Нам ответят: на бессмертии души. А мы вновь, подобно случаю с Баткиным, спросим: на халяву? За что? За то, что бьет этих медведиц и медвежат человеческое животное себе на потребу? За то, что умело коров и телят хавает? За это никакого бессмертия души, как мы понимаем, даровано быть не может. А даровано оно человеку за то, что он человек. То есть, у человеческой матери существует некая несводимость к природному животному материнству. И несводимость эта в том, что мать человеческая может не только страдать от смерти самого дорогого для нее существа, но и послать это существо на смерть за нечто высшее, за ценность, которая оказывается для нее большей, чем жизнь любимого существа. За свободу, родину, веру — вопрос не в этом. Главное, что есть ценностное небо над головой. А значит, есть человек. А если нет этого неба, то нет и человека. Остаются “э-бе-ме”, йогурты, “дремлющие силы” и прочая ахинея.
До тех пор, пока вся эта система гражданских, экзистенциально-личностных, социальных форм противостояния злу, форм удерживания человеческого бытия в его действительно человеческом качестве, существует и держит животное начало в узде, Бергман и все, что касается рафинированной человечности, что связано с темой фундаментального человеческого страдания,- имеет право на жизнь, на высокий культурный статус, на страстную заинтересованность ищущего и страдающего человечества. Но как только система рушится, как только из жизни и из культуры уходят Дон Карлос, Жанна Д’Арк или Александр Матросов, все бергмановское рафине теряет смысл и цену. А человечество, которое с упоением уплетало бергмановские пирожные, вновь алчет хлеба насущного — правды о самом себе и своем праве ходить с гордо поднятой головой.

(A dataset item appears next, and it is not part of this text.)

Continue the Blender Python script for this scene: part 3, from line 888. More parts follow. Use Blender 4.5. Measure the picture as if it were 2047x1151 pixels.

В России может реально обрушиться ценностное небо, опертое на гражданственность, способность к самопожертвованию, на умение ценить идеальное и руководствоваться этим идеальным в своей деятельности. Эти опоры держат государство и общество, не дают сработать на всю катушку силам распада. Долго ли эти опоры будут держать? Увы, их прочность оказалась беспрецедентно высокой, но не беспредельной. Опоры рушатся. И это чревато не только общероссийской, но и глобальной бедой. Больной вопрос современности вообще состоит в том, способен ли высокий гуманизм (не только светский, подчеркиваю, а гуманизм вообще) выстоять сегодня, после крушения коммунизма. Коммунизма — проклинаемого вчерашними коммунистическими сановниками. Коммунизма — такого, казалось, банального, но бывшего, как выяснилось, последним унивесальным ценностным небом светского человечества. Раскольников говорил: “Я не старуху убил, я себя убил”. Те, кто целил в коммунизм, попали не только в Россию. А вообще в гуманизм, в ценностное небо человечества индустриальной и постиндустриальной эпохи. В слово, которое в начале всего. Потому и нет слов, а есть пустое бекание-мекание. Потому и растерянность чудовищная, ибо ясно, что вновь придется жертвовать. Но не ясно, смогут ли — и за что.
Так что не будем упрощать проблему. И рассказывать сказки про выход из кризиса. Всем человеческим, что есть еще в мекающих и бекающих — пусть осознают уровень беды, ответственность за нее и то, что… Что придется платить!
9. И все-таки каков он — вкус платы?
Книга Коржакова интересна тем, что сквозь все бытописание прорисовывается образ Бориса Ельцина как человека, умеющего платить за власть. Он заплатил за нее сполна. И это особенно очевидно рядом с оппозиционерами, которые, как шакалы около гибнущего медведя, хотят получить на халяву мертвую тушу.